Tandava is billed as a fusion between Scottish guitar and classical Indian dance. But watching this tightly choreographed and virtuosically performed show from West Lothian’s Simon Thacker and Bangalore’s Piah Dance feels like a journey through many more music and dance styles whose influences began in India. 

Picture: Sumit Kumar

Tandava is a form of spiritual dance, and the quartet of pieces takes us through Hindu mythology, up Himalayan mountains, and through churning oceans, from Shiva to Ganga, channelling its tales via a trio of dancers led in precise formations by Priya Varunesh Kumar. This show is performed in one of the tiny classic box theatres that are quintessential Fringe 1.0, and it feels like it embodies the Festival’s original spirit: experimental but high quality, and close-up in a way that rarely happens with dance productions.   
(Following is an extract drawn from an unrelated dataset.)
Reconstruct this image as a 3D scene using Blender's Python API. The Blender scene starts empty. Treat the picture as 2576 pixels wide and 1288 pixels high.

Both music and movement fuse beautifully, but more than that, the incongruity of this fusion makes space for other dances and music styles to echo within it. We catch glimpses of flamenco in the skirt swishes and staccato strums; a reminder that the Spanish Roma community came originally from India via Persia and North Africa. There are hip circles and drops that chime with Middle Eastern belly dance too: witnessed close up that kinship feels even more apparent. Tandava is wondrous in its own right, but also raises the thought that what are now classic, distinct styles only ever had the chance to evolve because people from different traditions got together (just like Thacker and Piah Dance) to create something original and brilliant. 

Tandava, theSpace @ Niddry St, until 26 August, 8.25pm.